Sebaliknya, POC dari kotoran kambing dikenal memiliki kandungan nitrogen, fosfor, dan kalium tinggi yang penting untuk pertumbuhan daun dan struktur tanaman. Namun, pupuk padat dari kotoran kambing sering kali lambat diserap. Dengan dibuat menjadi pupuk cair melalui fermentasi, penyerapan hara menjadi lebih efisien dan cepat.
Evaluasi Parameter Morfologi Tanaman
Penelitian menggunakan Rancangan Acak Kelompok Faktorial dan melibatkan delapan kombinasi perlakuan dari dua jenis POC dan empat konsentrasi. Variabel yang diamati meliputi tinggi tanaman, jumlah daun, luas daun, berat basah, panjang akar, dan indeks panen.
Hasil menunjukkan bahwa perlakuan kombinasi POC PGPR akar bambu dengan konsentrasi 30 ml/L menghasilkan pertumbuhan terbaik pada akar tanaman dengan rata-rata panjang 12,07 cm. Sebaliknya, kombinasi POC kotoran kambing dengan konsentrasi 20 ml/L memberikan luas daun dan berat basah tertinggi, yaitu 56,54 cm dan 61,94 gram pada umur 35 hari setelah tanam (HST).
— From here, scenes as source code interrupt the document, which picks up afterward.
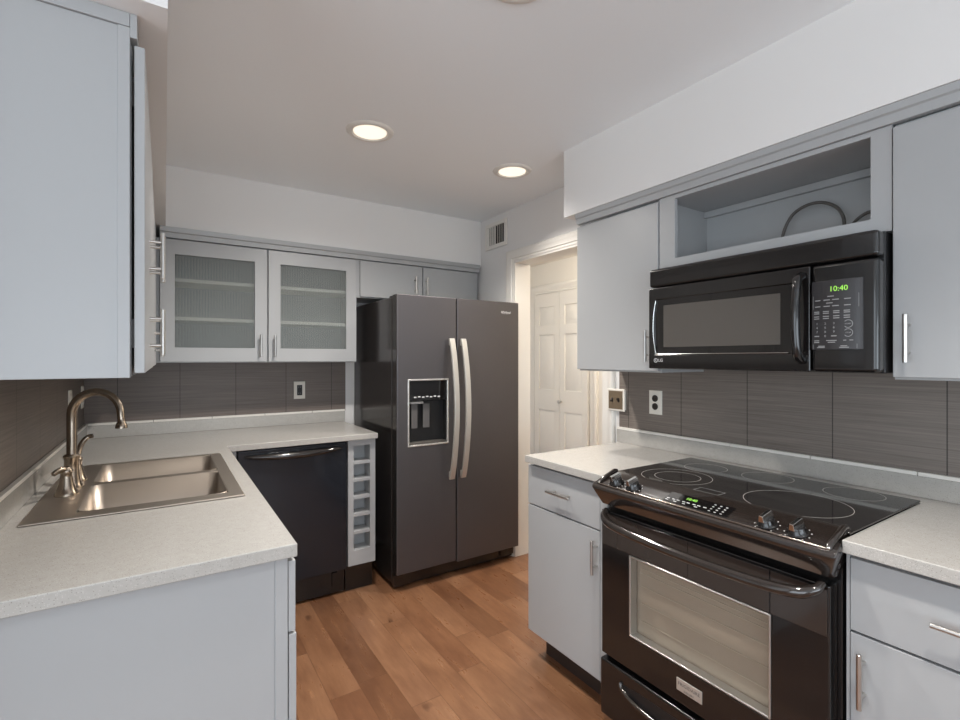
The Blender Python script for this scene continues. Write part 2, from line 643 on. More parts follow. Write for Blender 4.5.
t = thing('wall_vent', 'white louvred air vent high on the wall beside the soffit', 'vent', (XW, 2.868, 2.138))
obj('vent_frame', MB().frame(2.735, 3.0, 2.142, 2.33, .028, XW - .012, XW - .0005, 'yzx'), TRIM, t, bevel=.002)
m = MB()
for k in range(8):
    y = 2.765 + k * .026
    q = .027 if k > 3 else .008
    m.add([(XW - .010, y, 2.168), (XW - .010, y, 2.304), (XW - .002, y + q, 2.304), (XW - .002, y + q, 2.168),
           (XW - .0085, y - .002, 2.168), (XW - .0085, y - .002, 2.304), (XW - .0005, y + q - .002, 2.304), (XW - .0005, y + q - .002, 2.168)],
          [(0, 1, 2, 3), (7, 6, 5, 4), (0, 4, 5, 1), (3, 2, 6, 7), (0, 3, 7, 4), (1, 5, 6, 2)])
obj('louvres', m, TRIM, t, smooth=False)
obj('duct_shade', B(XW - .0015, XW - .0004, 2.765, 2.972, 2.168, 2.304), mat('duct_shadow', srgb(70, 66, 62), .8), t)  # flat dark sheet painted as the shade inside the duct

# ------------------------------------------------------------------ handles


def bar_pull(parent, c, along, out, length=0.13, name='handle', r=0.0058, off=0.030, posts=None):
    """bar pull: c = centre of the foot line on the door face"""
    A, N, Cc = Vector(along), Vector(out), Vector(c)
    mb = MB()
    p0, p1 = Cc + N * off - A * length / 2, Cc + N * off + A * length / 2
    mb.tube([p0, p0 + A * .001, p1 - A * .001, p1], [r * .8, r, r, r * .8], 14)
    q = length * .29 if posts is None else posts
    for s in (-1, 1):
        mb.cyl(Cc + A * q * s, Cc + A * q * s + N * off, .0042, 10)
    return obj(name, mb, NICKEL, parent)


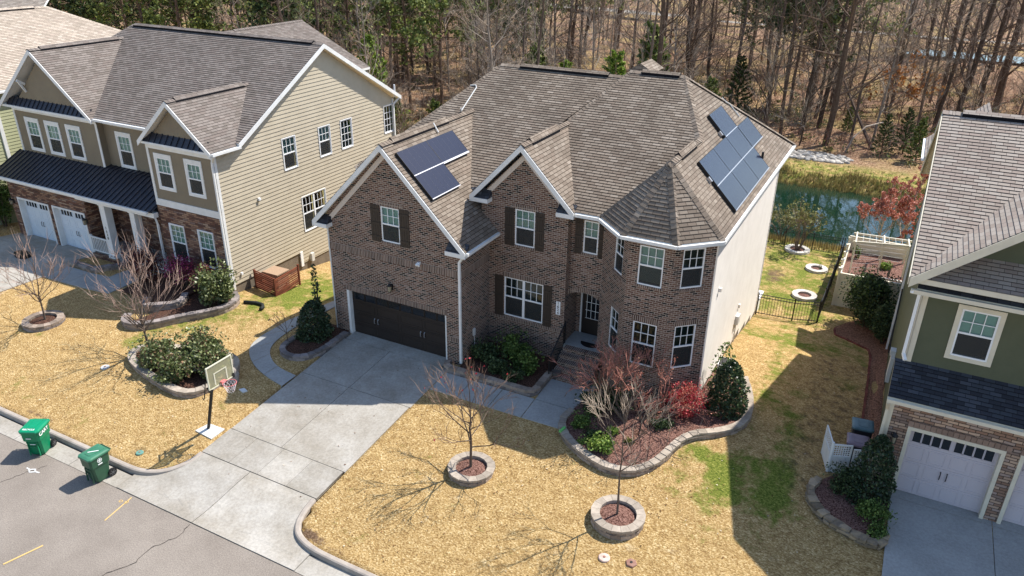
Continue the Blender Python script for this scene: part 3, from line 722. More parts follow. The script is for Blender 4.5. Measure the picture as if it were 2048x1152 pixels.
s = MB(); s.ab((14.0, 15.07), (2.3, 13.72), (-2.6, 1.0)); s.build('foundation', 'foundation', H)
s = MB(); s.ab((.02, 15.05), (13.5, 13.7), (-2.6, 6.35)); s.ab((14.2, 14.3), (13.7, 15.6), (3.2, 6.3)); s.build('back_wall', 'siding_white', H)
# bands and headers
band(H, G0, G1, 0, 6.23, 3.80, 4.08, .014); band(H, G0, G1, .62, 5.54, 2.085, 2.31, .012); band(H, G0, G1, 5.58, 6.23, 1.0, 1.2, .01); band(H, G0, G1, 0, .6, 1.0, 1.2, .01)
band(H, (6.23, 0), (6.23, 2.185), 0, 2.185, 3.80, 4.08, .012)
band(H, G0, G1, 2.5, 3.67, 6.10, 6.30, .012); band(H, G0, G1, 2.6, 3.57, 4.575, 4.655, .03)
band(H, K0, K1, 7.349-6.02, 8.197-5.74, 6.13, 6.33, .012); band(H, K0, K1, 7.3-5.88, 8.25-5.88, 4.575, 4.655, .03)
band(H, K0, K1, 6.85-5.88, 8.7-5.88, 3.21, 3.41, .012); band(H, K0, K1, .36, 3.68, 1.32, 1.44, .03)
band(H, E0_, E1_, .45, 1.14, 4.69, 4.768, .03)
for w0, w1, u0, u1 in ((A0, A1, ua(11.5), ua(12.12)), (A1, B1, .33, 1.33), (B1, C1, .27, 1.22)):
    band(H, w0, w1, u0, u1, 4.575, 4.655, .03); band(H, w0, w1, u0, u1, 3.24, 3.44, .012)
s = MB()
for (a, b), (c, d) in zip(arch[:-1], arch[1:]):
    n = 3
    for i in range(n):
        p = (a+(c-a)*i/n, b+(d-b)*i/n); q = (a+(c-a)*(i+.85)/n, b+(d-b)*(i+.85)/n)
        s.prism([O+U*p[0]+Z*p[1]+N*.012, O+U*q[0]+Z*q[1]+N*.012, O+U*q[0]+Z*(q[1]+.2)+N*.012, O+U*p[0]+Z*(p[1]+.2)+N*.012], -N*.05, 0)
s.build('arch_header', 'brick_soldier', H)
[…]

Interaksi Nyata pada Tinggi dan Luas Daun
Penelitian ini juga menunjukkan adanya interaksi signifikan antara macam POC dan konsentrasi terhadap parameter tinggi tanaman dan luas daun, khususnya pada umur 21, 28, dan 35 HST. Pada parameter jumlah daun, hasil berbeda nyata ditemukan pada semua umur pengamatan (7, 28, dan 35 HST), dengan kombinasi perlakuan tertentu menunjukkan keunggulan yang konsisten.
Hal ini membuktikan bahwa formulasi POC tidak bisa diseragamkan; diperlukan pendekatan spesifik berdasarkan jenis pupuk dan konsentrasi yang sesuai agar hasil optimal. Keunggulan masing-masing jenis POC juga menunjukkan karakteristik yang berbeda dalam mendukung fase pertumbuhan tertentu pada tanaman pakcoy.
Implikasi Riset terhadap Produktivitas dan Ketahanan Pangan
Hasil penelitian ini sangat relevan dalam konteks pengembangan pertanian organik dan peningkatan produktivitas sayuran lokal. Dengan pemanfaatan limbah organik seperti kotoran kambing dan akar bambu sebagai bahan dasar pupuk, pertanian organik menjadi lebih murah, ramah lingkungan, dan berkelanjutan.
Temuan ini juga memberikan acuan penting bagi petani, penggiat urban farming, serta pengembang pupuk organik dalam menyusun formulasi pupuk cair berbasis lokal yang efisien. Selain meningkatkan produktivitas, strategi ini juga dapat mengurangi ketergantungan terhadap pupuk anorganik yang berdampak negatif bagi lingkungan dalam jangka panjang.